Ricard Lamote de Grignon was a Catalan composer who came of age in the last years of the Spanish Republican period; his father was Joan Lamote de Grignon, who was a prominent conductor and composer of the time. The outbreak of the Spanish Civil War sent father and son fleeing to Valencia, where Joan founded the local municipal orchestra and Ricard worked as assistant conductor. Returning to his native Barcelona in January 1939 to pick up the Granados Award for the Quatre petites pastorales recorded there, Ricard Lamote de Grignon arrived just as the Falangists entered to take over Barcelona and wound up being thrown in jail for a lengthy stay. Although the experience marked him deeply and impacted his physical well-being, eventually he found work scoring Spanish films and, in the last years of his life, was named to the post of assistant conductor to the Barcelona Municipal Orchestra, along with his good friend Eduardo Toldrá. This La mà de Guido CD,
The Music of Ricard Lamote de Grignon & Eduard Toldrá: Petites pastorales, Music for Chamber Orchestra, focuses on the output of concert music that Ricard created for chamber orchestras and appends a single, short piece that Toldrá composed in honor of his friend. Born a mere four years apart, both composers died in 1962.

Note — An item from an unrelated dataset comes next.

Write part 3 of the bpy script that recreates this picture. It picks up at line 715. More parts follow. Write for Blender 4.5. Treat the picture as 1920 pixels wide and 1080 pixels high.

Ricard's chamber orchestral music is very low key and wanders a course between the neo-classic, light music and the sensuous string scoring associated with the late romantic; there is a slight use of impressionistic coloring, as well. While the music is primarily melodic, the melodies are not themselves strongly memorable and it has appeal in its easy fluidity and folksiness; moreover, there is no small amount of poetry just in the eloquence of its scoring. One can easily hear how Ricard's musical personality would be an ideal match for the medium of film, though at least two of the pieces represented here were written long before he ever scored a motion picture. This La mà de Guido recording, however, has numerous flaws; it is recorded very quietly, as though the band were playing in the next room, and there are signs of lazy playing here and there; tempi are not crisp and sometimes the intonation is a little slack. This is the Orquestra de Cambra Terassa 48 led by
Adolf Pla, and it plays much of this music as if it was merely reading it off the page. This group generally works without a conductor, so it's hard to say whether the addition of
Pla to the podium is the source of the dull ensemble sound. The liveliest music on the whole disc is the short piece of Toldrá placed at the end. However, one cannot imagine a sudden flood of alternate choices for Ricard Lamote de Grignon entering the market, so to get to know his work as this is adequate, though only barely so.